» **WHAT IS ASKED**:
Look below and pull out each line with the word "script".

» **WORKING DATA**:
+++
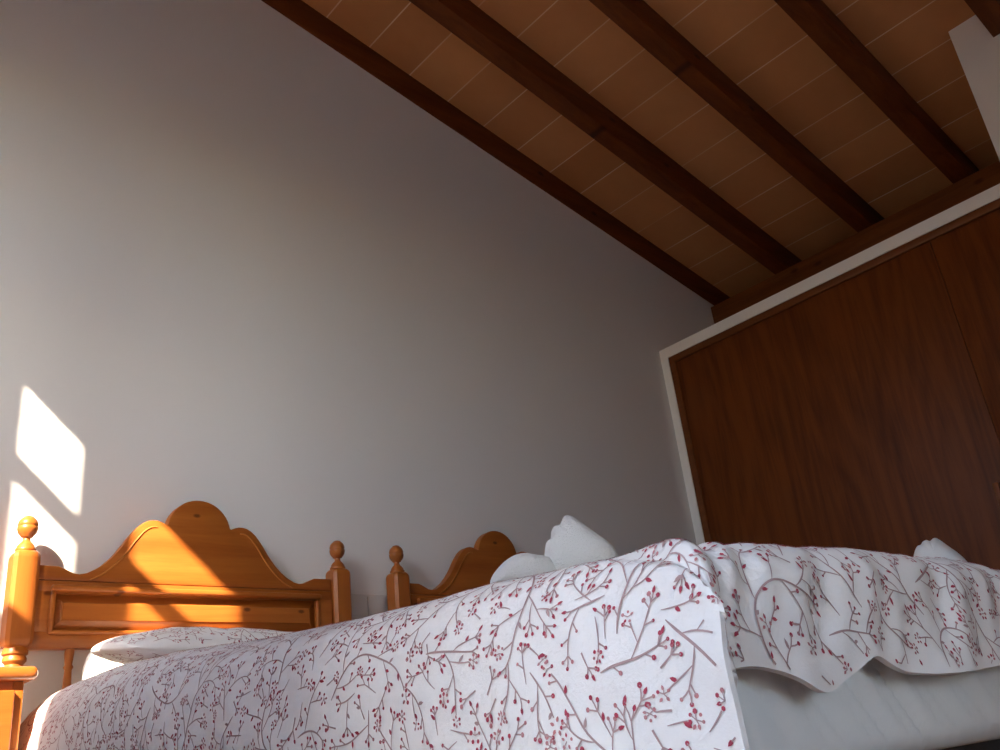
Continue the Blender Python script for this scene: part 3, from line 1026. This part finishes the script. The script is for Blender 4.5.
+++
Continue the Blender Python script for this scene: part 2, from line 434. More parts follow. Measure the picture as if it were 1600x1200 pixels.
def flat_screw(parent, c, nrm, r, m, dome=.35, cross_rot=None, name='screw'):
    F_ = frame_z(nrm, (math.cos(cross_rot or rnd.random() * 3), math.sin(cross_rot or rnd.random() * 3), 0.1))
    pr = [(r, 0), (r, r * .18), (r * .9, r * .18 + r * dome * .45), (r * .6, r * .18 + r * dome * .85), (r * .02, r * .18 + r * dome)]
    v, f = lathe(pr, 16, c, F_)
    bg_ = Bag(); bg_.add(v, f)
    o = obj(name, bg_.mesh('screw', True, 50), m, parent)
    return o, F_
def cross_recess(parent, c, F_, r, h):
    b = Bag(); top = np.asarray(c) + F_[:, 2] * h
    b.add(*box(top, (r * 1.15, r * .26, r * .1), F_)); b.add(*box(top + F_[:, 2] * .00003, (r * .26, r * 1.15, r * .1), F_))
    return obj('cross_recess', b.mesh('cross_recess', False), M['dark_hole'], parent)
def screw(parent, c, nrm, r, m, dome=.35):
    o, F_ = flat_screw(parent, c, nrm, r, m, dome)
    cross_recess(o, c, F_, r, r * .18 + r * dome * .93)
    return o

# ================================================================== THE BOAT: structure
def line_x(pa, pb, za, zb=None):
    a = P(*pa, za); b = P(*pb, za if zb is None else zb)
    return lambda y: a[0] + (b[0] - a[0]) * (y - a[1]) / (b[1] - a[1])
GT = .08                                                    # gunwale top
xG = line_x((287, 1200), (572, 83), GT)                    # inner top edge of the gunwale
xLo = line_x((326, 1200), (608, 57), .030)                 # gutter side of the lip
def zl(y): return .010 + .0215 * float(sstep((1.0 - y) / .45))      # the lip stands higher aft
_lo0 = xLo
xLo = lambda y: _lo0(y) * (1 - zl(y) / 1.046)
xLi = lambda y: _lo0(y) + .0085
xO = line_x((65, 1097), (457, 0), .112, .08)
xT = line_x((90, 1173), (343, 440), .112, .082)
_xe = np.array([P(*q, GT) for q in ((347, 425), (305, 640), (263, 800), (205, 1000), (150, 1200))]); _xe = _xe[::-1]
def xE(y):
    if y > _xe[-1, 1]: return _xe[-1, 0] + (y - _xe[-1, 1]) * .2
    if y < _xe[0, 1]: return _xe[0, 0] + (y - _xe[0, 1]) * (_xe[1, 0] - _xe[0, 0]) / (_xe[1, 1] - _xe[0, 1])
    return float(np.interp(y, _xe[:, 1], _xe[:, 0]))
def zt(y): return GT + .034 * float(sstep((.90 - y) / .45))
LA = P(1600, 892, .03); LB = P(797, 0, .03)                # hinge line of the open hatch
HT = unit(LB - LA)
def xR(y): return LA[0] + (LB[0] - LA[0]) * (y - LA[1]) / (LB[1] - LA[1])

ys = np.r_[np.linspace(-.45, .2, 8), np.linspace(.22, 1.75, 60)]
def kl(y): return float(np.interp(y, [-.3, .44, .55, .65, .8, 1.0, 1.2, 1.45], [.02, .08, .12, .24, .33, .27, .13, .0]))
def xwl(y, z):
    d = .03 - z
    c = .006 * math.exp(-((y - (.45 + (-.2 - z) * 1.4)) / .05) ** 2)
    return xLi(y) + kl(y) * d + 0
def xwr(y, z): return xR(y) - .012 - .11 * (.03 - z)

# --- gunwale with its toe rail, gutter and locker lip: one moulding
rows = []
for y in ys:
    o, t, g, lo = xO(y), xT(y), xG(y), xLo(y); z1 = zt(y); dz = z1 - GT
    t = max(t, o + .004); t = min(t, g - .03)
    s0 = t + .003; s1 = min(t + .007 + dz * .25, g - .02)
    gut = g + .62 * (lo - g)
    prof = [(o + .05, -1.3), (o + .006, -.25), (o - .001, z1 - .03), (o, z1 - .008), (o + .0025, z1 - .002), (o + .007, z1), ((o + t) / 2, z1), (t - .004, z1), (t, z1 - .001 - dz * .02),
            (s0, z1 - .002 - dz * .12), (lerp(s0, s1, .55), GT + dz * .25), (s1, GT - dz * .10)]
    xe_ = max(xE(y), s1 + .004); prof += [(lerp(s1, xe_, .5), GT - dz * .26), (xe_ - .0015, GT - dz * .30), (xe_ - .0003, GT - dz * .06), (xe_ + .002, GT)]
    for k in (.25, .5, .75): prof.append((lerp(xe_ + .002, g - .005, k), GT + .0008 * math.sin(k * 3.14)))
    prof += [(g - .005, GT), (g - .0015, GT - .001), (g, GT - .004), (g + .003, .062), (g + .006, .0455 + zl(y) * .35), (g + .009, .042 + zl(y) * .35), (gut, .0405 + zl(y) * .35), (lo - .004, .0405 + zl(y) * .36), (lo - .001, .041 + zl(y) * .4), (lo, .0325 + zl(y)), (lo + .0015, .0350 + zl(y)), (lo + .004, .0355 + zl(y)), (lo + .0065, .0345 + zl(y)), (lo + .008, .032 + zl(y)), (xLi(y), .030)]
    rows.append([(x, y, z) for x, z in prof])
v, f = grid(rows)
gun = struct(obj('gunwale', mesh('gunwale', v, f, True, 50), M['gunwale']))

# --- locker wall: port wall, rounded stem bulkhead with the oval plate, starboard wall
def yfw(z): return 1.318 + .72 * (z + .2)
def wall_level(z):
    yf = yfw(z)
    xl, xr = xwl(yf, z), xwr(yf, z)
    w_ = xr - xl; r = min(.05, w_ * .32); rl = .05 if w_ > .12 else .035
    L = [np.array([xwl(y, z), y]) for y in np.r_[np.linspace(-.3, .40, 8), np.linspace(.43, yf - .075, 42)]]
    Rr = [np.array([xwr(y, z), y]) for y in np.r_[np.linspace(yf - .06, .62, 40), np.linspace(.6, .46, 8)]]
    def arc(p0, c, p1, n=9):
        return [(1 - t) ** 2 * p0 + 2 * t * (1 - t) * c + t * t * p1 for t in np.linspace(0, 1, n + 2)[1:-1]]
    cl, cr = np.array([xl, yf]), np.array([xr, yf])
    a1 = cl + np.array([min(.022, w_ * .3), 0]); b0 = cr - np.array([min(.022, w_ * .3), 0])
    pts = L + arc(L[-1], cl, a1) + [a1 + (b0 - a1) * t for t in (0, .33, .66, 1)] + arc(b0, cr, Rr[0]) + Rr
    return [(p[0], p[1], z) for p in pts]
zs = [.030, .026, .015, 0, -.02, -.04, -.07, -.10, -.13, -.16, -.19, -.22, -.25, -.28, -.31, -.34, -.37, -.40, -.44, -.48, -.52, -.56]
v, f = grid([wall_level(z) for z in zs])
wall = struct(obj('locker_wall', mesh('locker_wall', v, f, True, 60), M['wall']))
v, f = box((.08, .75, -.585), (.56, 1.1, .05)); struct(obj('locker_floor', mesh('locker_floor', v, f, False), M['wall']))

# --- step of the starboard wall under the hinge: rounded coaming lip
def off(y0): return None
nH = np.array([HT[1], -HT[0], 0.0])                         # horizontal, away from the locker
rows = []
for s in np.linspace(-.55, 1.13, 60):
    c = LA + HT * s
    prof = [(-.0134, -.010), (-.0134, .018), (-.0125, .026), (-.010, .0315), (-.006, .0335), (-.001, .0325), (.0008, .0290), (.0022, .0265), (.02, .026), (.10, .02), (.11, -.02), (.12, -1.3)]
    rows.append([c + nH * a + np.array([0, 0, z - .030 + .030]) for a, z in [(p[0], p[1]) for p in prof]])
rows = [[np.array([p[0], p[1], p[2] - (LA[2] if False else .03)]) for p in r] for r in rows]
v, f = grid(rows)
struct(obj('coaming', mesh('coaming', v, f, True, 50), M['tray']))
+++
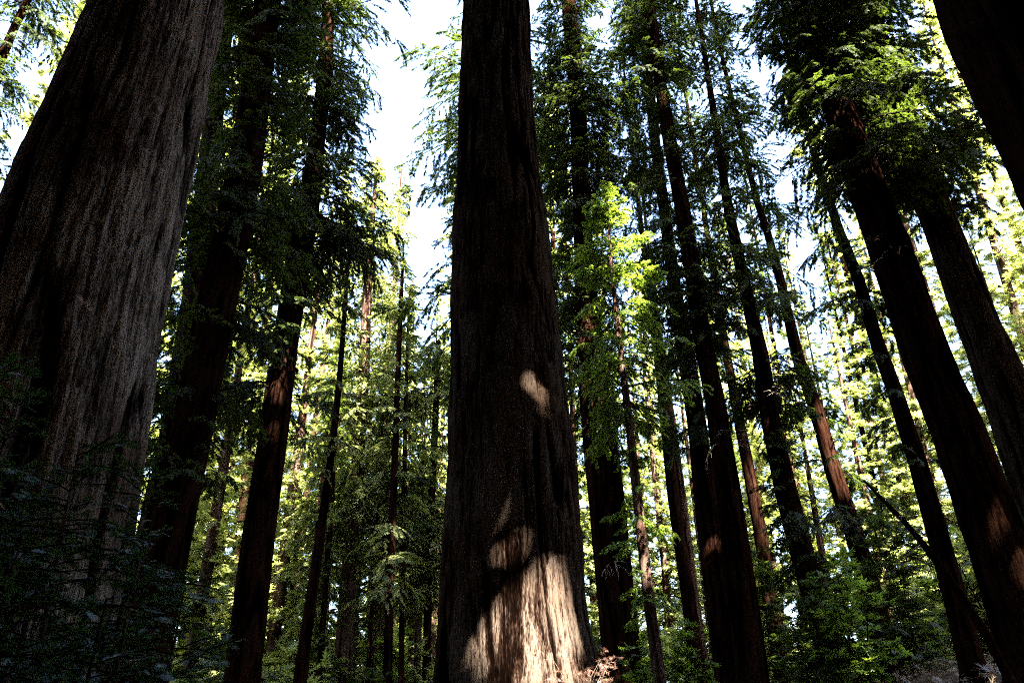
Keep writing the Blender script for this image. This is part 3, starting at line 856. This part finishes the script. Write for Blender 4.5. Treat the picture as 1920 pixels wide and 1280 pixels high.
+++
» **RIGHT ANSWER**:
Continue the Blender Python script for this scene: part 3, from line 1026. This part finishes the script. The script is for Blender 4.5.
Continue the Blender Python script for this scene: part 2, from line 434. More parts follow. Measure the picture as if it were 1600x1200 pixels.
Keep writing the Blender script for this image. This is part 3, starting at line 856. This part finishes the script. Write for Blender 4.5. Treat the picture as 1920 pixels wide and 1280 pixels high.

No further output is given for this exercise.